1. A method for producing rotating electrical machines having a motor coil produced in a cantilevered manner for motors or generators, wherein the coil already surrounds the inner part during the manufacturing process, i.e. is pre-assembled, and this is also used as an aid for coil shaping during the production of the coil, comprising:

a first step, in which the motor coil is wound in a stepwide process between two end faces over a magnetic inner part and completely surrounds the inner part,

a second step, in which shaping of the motor coil is carried out by compressing the winding wires by moving the shaft with a surface of the inner part against an inner side of the motor coil, and

a third step, in which the compressed motor coil is baked by applying heat.

2. The method as claimed in claim 1, wherein the first and second method steps are combined to one single method step, wherein the shaping of the motor coil is carried out during the winding process by eccentrically rolling off of the surface of the inner part on the inner side of the motor coil against an abutment, and in a subsequent step, the compressed armature coil is baked by applying heat.

3. The method as claimed in claim 1, wherein the first, the second and the third method steps are combined into one method step, wherein the shaping and the baking of the motor coil are carried out during the winding process by eccentrically rolling off of the surface of the inner part on an inner side of the armature winding against an abutment, and by a layer-wise baking of the compressed windings of the armature winding by applying heat.

4. The method as claimed in claim 1, wherein the abutment or the inner part is excited during the shaping process by mechanical vibration.

5. The method as claimed in claim 1, wherein the motor coil is wound from a self-bonding wire, which during the winding of the last windings of the motor coil is pre-wound into a square shape.

6. The method as claimed in claim 1, wherein the end faces are part of end plates which are located on the inner part.

7. The method as claimed in claim 6, wherein an outer diameter of the end plate is slightly larger than an outer diameter of the inner part.
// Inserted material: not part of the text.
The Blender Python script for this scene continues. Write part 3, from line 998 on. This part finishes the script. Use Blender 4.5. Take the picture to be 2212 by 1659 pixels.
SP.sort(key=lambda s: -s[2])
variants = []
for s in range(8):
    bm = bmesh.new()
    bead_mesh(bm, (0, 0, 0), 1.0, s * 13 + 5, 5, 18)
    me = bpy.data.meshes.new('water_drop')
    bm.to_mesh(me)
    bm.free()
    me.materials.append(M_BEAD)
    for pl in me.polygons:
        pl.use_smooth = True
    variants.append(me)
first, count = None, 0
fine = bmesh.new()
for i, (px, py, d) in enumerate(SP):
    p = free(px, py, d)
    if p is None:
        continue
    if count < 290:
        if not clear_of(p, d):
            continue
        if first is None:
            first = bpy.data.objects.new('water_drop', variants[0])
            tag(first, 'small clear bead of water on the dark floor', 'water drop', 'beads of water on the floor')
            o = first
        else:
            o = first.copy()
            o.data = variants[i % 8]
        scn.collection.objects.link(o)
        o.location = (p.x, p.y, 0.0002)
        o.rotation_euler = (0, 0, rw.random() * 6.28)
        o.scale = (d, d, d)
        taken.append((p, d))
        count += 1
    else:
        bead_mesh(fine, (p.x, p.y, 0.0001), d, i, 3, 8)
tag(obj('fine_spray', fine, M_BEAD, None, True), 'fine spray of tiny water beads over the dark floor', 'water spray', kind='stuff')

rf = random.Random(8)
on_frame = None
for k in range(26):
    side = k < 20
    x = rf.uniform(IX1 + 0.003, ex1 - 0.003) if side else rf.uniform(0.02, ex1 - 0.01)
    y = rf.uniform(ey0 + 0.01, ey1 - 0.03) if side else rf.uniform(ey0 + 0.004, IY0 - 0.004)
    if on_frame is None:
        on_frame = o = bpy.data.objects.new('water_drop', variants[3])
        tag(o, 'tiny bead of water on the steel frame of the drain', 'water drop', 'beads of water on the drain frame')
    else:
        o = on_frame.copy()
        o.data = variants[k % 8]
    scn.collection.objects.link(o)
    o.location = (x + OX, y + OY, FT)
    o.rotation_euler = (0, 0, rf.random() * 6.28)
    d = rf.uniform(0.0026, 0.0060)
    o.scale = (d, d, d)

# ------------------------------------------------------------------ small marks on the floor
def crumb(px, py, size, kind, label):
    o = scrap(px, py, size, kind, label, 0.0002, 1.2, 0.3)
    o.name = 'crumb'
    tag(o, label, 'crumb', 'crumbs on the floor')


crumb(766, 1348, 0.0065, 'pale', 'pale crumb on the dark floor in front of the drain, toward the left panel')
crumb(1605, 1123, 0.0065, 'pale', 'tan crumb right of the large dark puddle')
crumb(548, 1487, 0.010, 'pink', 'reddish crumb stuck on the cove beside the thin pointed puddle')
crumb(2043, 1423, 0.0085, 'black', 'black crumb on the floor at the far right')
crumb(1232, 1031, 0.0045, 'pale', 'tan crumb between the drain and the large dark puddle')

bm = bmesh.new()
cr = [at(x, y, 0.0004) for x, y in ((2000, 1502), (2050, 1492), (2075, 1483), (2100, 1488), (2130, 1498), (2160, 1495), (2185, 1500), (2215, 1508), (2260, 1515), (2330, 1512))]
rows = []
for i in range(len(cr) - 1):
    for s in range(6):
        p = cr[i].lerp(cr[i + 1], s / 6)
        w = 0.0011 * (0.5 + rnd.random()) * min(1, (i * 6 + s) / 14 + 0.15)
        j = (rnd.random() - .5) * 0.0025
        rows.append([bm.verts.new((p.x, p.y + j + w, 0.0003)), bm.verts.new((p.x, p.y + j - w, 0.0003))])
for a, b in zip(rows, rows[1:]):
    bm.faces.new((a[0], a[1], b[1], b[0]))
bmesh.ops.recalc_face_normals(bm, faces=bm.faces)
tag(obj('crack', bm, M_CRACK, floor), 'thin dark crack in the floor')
8. The method as claimed in claim 1, wherein the inner part is connected to a shaft in a rotationally fixed manner.

9. A rotating electrical machine, produced by the method as claimed in claim 1, wherein the machine includes a magnetic inner part and a motor coil comprising at least one winding, which motor coil extends along a cylindrical outer surface of the inner part, via one of the front sides of the inner part, back via the outer surface of the inner part and via the other front side of the inner part, wherein an air gap is provided between the inner side of the motor coil and the outer surface of the inner part, and wherein the winding is mechanically compacted at least in the section adjacent to the inner side.

10. The machine as claimed in claim 9, wherein wire sections located on the inner side of the motor coil are flattened on the side facing a central axis of the inner part.

11. The machine as claimed in claim 9, wherein the winding extends in a region of the outer surface of the inner part parallel to the central axis of the inner part.

12. An assembly having a cylindrical inner part that is provided with at least one magnet, and a motor coil formed from a plurality of windings, which extend via the end plates provided on front sides of the inner part along a cylindrical circumferential surface of the inner part and over front sides of the end plates, so that the inner part is surrounded on all sides by the motor coil, wherein the inner windings of the motor coil rest on the circumferential surface of the inner part.

13. The method as claimed in claim 1, wherein the second step comprises eccentrically rolling off of the inner part on the inner side of the motor coil against an abutment.

14. The method as claimed in claim 7, wherein the outer diameter of the end plate is larger than the outer diameter of the inner part by twice an air gap between the motor coil and the inner part.